Gabriela Morales

Gabriela Morales
M.S, Geography, Graduate

Cohort Level: Cohort - III

Career Goal: After I graduate from my current degree program, I would like to work for a government organization at any level -- federal, state, or local government. I want to get experience in my field by working for a few years, then consider applying for PhD programs.

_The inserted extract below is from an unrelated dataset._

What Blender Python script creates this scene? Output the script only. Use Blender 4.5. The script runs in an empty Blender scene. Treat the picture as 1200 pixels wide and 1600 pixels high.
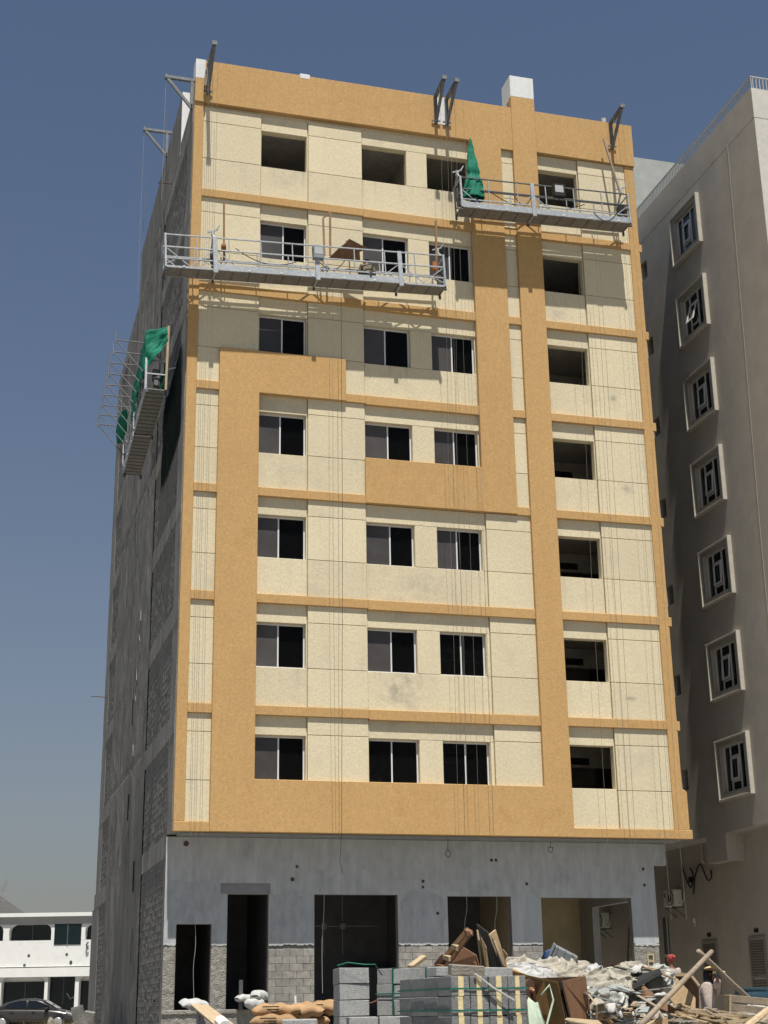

Expected Graduation Date: August 21, 2021

Degree: M.S Geography

Research Title: Agricultural Responses to a Changing Water Supply in Imperial Valley, California

Research Synopsis: The Imperial Valley in southern California is a highly productive agricultural region that serves as a large source of winter crops on both national and international levels. Situated south of the Salton Sea near the US-Mexico border, the region receives little annual rainfall; high crop productivity is enabled by irrigation with water from the Colorado River. In addition, the Imperial Valley is both the basis for the economy of Imperial County as well as a source of job security and farmer livelihood. The enactment of the Quantification Settlement Agreement of 2003 (QSA) reduced the volume of water being transported to the Imperial Valley from the Colorado River, which may have impacted crop production and livelihoods that depend on the limited water supply. The QSA and its conservation programs, however, were never fully evaluated on either a Valley-wide or local stakeholder level. Thus, I look to explore the impact of the QSA programs on the small and larger-scale agriculture dynamics of the Valley using hydrologic analysis, remote sensing, and qualitative interviews.

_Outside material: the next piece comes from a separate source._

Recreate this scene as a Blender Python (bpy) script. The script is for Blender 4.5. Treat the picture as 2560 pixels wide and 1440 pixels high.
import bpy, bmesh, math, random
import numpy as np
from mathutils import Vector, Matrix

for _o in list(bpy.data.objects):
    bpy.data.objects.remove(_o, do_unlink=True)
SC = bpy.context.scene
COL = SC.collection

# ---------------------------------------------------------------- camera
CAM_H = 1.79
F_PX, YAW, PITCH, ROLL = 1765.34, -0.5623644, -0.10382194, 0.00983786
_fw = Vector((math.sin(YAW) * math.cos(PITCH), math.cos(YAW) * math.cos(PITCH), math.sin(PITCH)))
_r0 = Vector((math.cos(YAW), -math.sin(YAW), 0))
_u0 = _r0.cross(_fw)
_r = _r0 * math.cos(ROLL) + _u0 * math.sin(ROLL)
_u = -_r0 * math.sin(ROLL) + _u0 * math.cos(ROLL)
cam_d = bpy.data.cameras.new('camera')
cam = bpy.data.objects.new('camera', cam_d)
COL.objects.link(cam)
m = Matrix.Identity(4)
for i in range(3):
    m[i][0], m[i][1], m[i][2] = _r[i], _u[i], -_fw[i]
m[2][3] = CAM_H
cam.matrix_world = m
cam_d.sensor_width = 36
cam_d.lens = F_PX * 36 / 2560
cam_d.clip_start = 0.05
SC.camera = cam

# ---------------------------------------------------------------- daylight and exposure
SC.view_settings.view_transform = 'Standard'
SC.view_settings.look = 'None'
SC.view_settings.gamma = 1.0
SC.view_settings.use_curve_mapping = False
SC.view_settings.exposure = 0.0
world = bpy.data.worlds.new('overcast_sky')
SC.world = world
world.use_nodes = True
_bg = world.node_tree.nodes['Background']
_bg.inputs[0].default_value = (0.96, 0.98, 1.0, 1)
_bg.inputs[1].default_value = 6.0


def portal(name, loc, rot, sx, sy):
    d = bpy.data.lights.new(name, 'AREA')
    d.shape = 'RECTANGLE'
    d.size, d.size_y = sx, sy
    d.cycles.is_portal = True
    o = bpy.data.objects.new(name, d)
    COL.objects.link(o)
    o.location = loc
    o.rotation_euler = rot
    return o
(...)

Research Questions 1. How did agricultural land cover change (in fallowing, crop mix, and cropping patterns) in the Imperial Valley over the years of the Quantification Settlement Agreement (QSA)? a. What areas of dramatic change, or "hotspots" within the Imperial Valley can be identified using remote sensing methodology? b. Do the “hotspots” seen with remote sensing align with key informant narratives of change in the Imperial Valley? c. According to key informants, what drove the changes in agricultural land cover? 2. How did the QSA fallowing and water conservation programs influence farmer water use in the Valley? a. What drove changes in water use among farmers, according to local experts?

3. How did the QSA impact Valley-wide agricultural production, water balance, and water productivity? a. What other drivers of agricultural dynamics in the Imperial Valley contributed to changes in agricultural land cover and water use? b. Which stakeholders were impacted the most by the QSA?